A school reform pilot program spearheaded by Kansas University researchers and funded by the largest grant in KU history is set to begin in 64 schools in five states this fall.

The School-wide Integrated Framework for Transformation Center, or SWIFT Center, won a $24.5 million grant last fall to implement its reform framework in the United States. This week the center announced which states would be testing grounds for the reforms: Maryland, Mississippi, Oregon, New Hampshire and Vermont, with New Hampshire and Vermont treated as a single district.

Wayne Sailor, a professor of special education at KU and director of the SWIFT Center, said that his team narrowed the list to the five states based on their need, the ability of the state to apply the reforms across all its districts, and the state’s general excitement about the program.

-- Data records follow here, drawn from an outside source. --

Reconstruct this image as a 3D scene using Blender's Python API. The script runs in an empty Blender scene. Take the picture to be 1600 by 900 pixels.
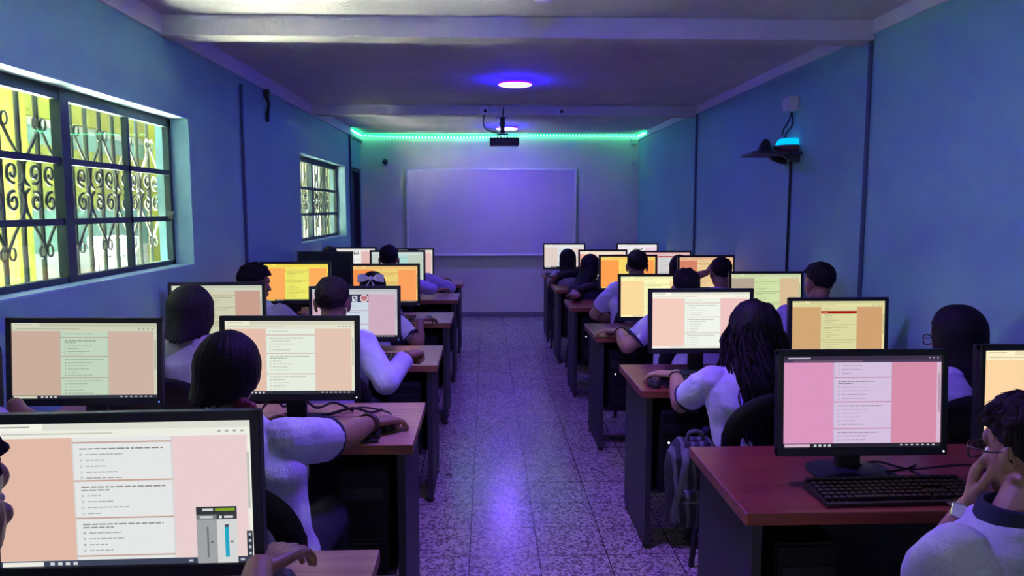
import bpy, bmesh, math, random
from mathutils import Vector, Matrix, Quaternion, noise

R = math.radians
scene = bpy.context.scene
COL = scene.collection

# ------------------------------------------------------------------ camera
F = 1200.0
CAM = Vector((0, 0, 1.554))
PITCH = math.atan(124 / F)
YAW = math.atan(40 / F * math.cos(PITCH))
cd = bpy.data.cameras.new('camera'); cam = bpy.data.objects.new('camera', cd)
COL.objects.link(cam); scene.camera = cam
cam.location = CAM; cam.rotation_euler = (math.pi / 2 - PITCH, 0, -YAW)
cd.sensor_width = 36; cd.lens = F / 1600 * 36; cd.clip_start = 0.05; cd.clip_end = 200
CR = cam.rotation_euler.to_matrix()


def P(px, py, Y):
    d = CR @ Vector(((px - 800) / F, (450 - py) / F, -1))
    return CAM + d * (Y / d.y)


# ------------------------------------------------------------------ world, light, exposure
w = bpy.data.worlds.new('world'); scene.world = w; w.use_nodes = True
w.node_tree.nodes['Background'].inputs[0].default_value = (0.93, 0.97, 1.0, 1)
w.node_tree.nodes['Background'].inputs[1].default_value = 2.2
scene.view_settings.view_transform = 'Standard'; scene.view_settings.look = 'None'
scene.view_settings.exposure = 0.12; scene.view_settings.gamma = 1
scene.view_settings.use_curve_mapping = False
scene.cycles.use_denoising = True
scene.cycles.max_bounces = 7; scene.cycles.diffuse_bounces = 4; scene.cycles.glossy_bounces = 3
scene.cycles.transparent_max_bounces = 12; scene.cycles.caustics_reflective = False
scene.cycles.sample_clamp_indirect = 0


def area(name, loc, target, sx, sy, power, col, spread=180):
    l = bpy.data.lights.new(name, 'AREA'); l.shape = 'RECTANGLE'; l.size = sx; l.size_y = sy
    l.energy = power; l.color = col; l.spread = math.radians(spread)
    o = bpy.data.objects.new(name, l); COL.objects.link(o); o.location = loc
    o.rotation_euler = (Vector(target) - Vector(loc)).to_track_quat('-Z', 'Y').to_euler()
    return o


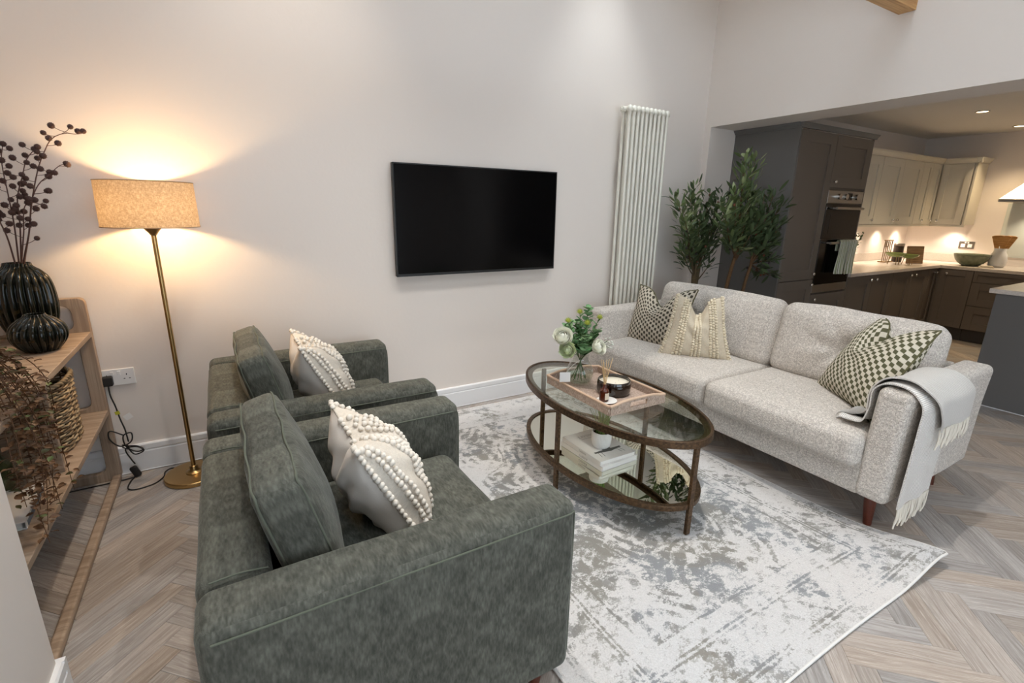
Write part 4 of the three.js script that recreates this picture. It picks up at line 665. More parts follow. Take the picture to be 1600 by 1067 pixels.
// ================================================================ COLUMN RADIATOR
{
  const t = thing('radiator', 'tall cream column radiator with ten tube sections on the white wall', 'radiator', [2.712, 0.36, 0]), n = 10, p = 0.0432, h = 1.795;
  for (let i = 0; i < n; i++) {
    const x = i * p, g = [];
    for (const z of [0.062, 0.128]) g.push(cyl(0.0125, 0.0125, h - 0.09, x, h / 2, z, 16, true));
    for (const y of [0.03, h - 0.03]) { const s = y > 1 ? 1 : -1; g.push(new THREE.SphereGeometry(0.022, 16, 12).scale(1.0, 1.25, 1).translate(x, y, 0.062), new THREE.SphereGeometry(0.022, 16, 12).scale(1.0, 1.25, 1).translate(x, y, 0.128), new THREE.CylinderGeometry(0.018, 0.018, 0.066, 16).rotateX(Math.PI / 2).translate(x, y + s * 0.004, 0.095)); for (const z of [0.062, 0.128]) g.push(cyl(s > 0 ? 0.016 : 0.0125, s > 0 ? 0.0125 : 0.016, 0.03, x, y - s * 0.03, z, 16)); }
    part('column', merge(g), M.radiator, t);
  }
  for (const x of [-0.034, (n - 1) * p + 0.034]) for (const y of [h - 0.03, 0.03]) part('end_plug', merge([new THREE.CylinderGeometry(0.019, 0.019, 0.03, 18).rotateZ(Math.PI / 2).translate(x, y, 0.095), new THREE.CylinderGeometry(0.008, 0.008, 0.05, 12).rotateZ(Math.PI / 2).translate(x, y, 0.095)]), M.radiator, t);
  for (const y of [h - 0.10, 0.1]) for (const x of [p * 1.5, p * 7.5]) part('wall_bracket', box(0.02, 0.04, 0.055, x, y, 0.0275, 0.002), M.radiator, t);
}
// ================================================================ FLOOR LAMP
const LP = [-0.262, 0.205];
{
  const t = thing('floor_lamp', 'antique brass floor lamp with a glowing linen drum shade', 'lamp', [LP[0], 0, LP[1]]);
  part('base', lathe([[0, 0], [0.132, 0], [0.137, 0.004], [0.137, 0.021], [0.132, 0.026], [0, 0.026]], 56), M.brass, t);
  part('collar', lathe([[0, 0.026], [0.040, 0.026], [0.040, 0.030], [0.030, 0.032], [0.030, 0.036], [0.020, 0.039], [0.019, 0.060], [0.0115, 0.064], [0, 0.064]], 32), M.brass, t);
  part('pole', cyl(0.0105, 0.0105, 1.235, 0, 0.026 + 0.6175, 0, 20), M.brass, t);
  part('cup', lathe([[0, 1.254], [0.012, 1.254], [0.020, 1.267], [0.034, 1.284], [0.034, 1.288], [0.015, 1.290], [0.015, 1.32], [0, 1.32]], 28), M.brassDark, t);
  const y0 = 1.294, y1 = 1.492, r0 = 0.190, r1 = 0.186, sh = [];
  const sg = new THREE.CylinderGeometry(r1, r0, y1 - y0, 72, 1, true).translate(0, (y0 + y1) / 2, 0), si = new THREE.CylinderGeometry(r1 - 0.0015, r0 - 0.0015, y1 - y0, 72, 1, true).translate(0, (y0 + y1) / 2, 0); 
  const uvs = sg.attributes.uv; for (let i = 0; i < uvs.count; i++) uvs.setXY(i, uvs.getX(i) * 2.0, uvs.getY(i) * 0.35);
  const shade = part('shade', sg, M.shade, t);
  part('shade_ring', merge([new THREE.TorusGeometry(r1, 0.0022, 6, 72).rotateX(Math.PI / 2).translate(0, y1, 0), new THREE.TorusGeometry(r0, 0.0022, 6, 72).rotateX(Math.PI / 2).translate(0, y0, 0)]), std({ name: 'shade_trim', color: 0xa98f72, roughness: 0.8 }), shade);
  part('shade_frame', merge([0, 1, 2].map((k) => tube([[0.015 * Math.cos(k * 2.094), y0 + 0.02, 0.015 * Math.sin(k * 2.094)], [r0 * Math.cos(k * 2.094), y0 + 0.004, r0 * Math.sin(k * 2.094)]], 0.0015, 4, 5))), M.brassDark, shade);
  part('bulb', lathe([[0, 0], [0.012, 0.002], [0.014, 0.02], [0.026, 0.045], [0.030, 0.065], [0.024, 0.085], [0, 0.095]].map(([r, y]) => [r, y + 1.32]), 20), glow(1.0, 0.72, 0.36, 5), t);
  const l = new THREE.PointLight(new THREE.Color().setRGB(1.0, 0.68, 0.34), LAMP.standing, 0, 2); l.position.set(0, 1.38, 0); l.castShadow = true; l.shadow.radius = 1.3; t.add(l);
}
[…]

The reforms are largely aimed at deconstructing what Sailor calls “silos” of resources within schools and districts. Silos can include classrooms, funds or staff directed toward a particular group of students. Sailor points out that this model has done a “dismal” job of serving the children it is intended to serve, many of them students with special needs.

So Sailor’s team begins from the premise of doing away with these Silos. “Why not open up resources to all kids?” Sailor asks.

Instead of grouping children together by need or ability and spending money and labor determining who is eligible for which resource, the program tries to unlock earmarked resources and get every person connected to the school involved in the education process, from parents to security to support staff.

“You go into a ‘transformed’ school and it doesn’t look anything like what you see in education today,” Sailor said. That means no special education classes, no gifted classes, no group-specific division of classrooms or resources at all.

Sailor’s hopes for the program are high. “We’re really jazzed about it,” he said. “It’s the right time, right place, right people.”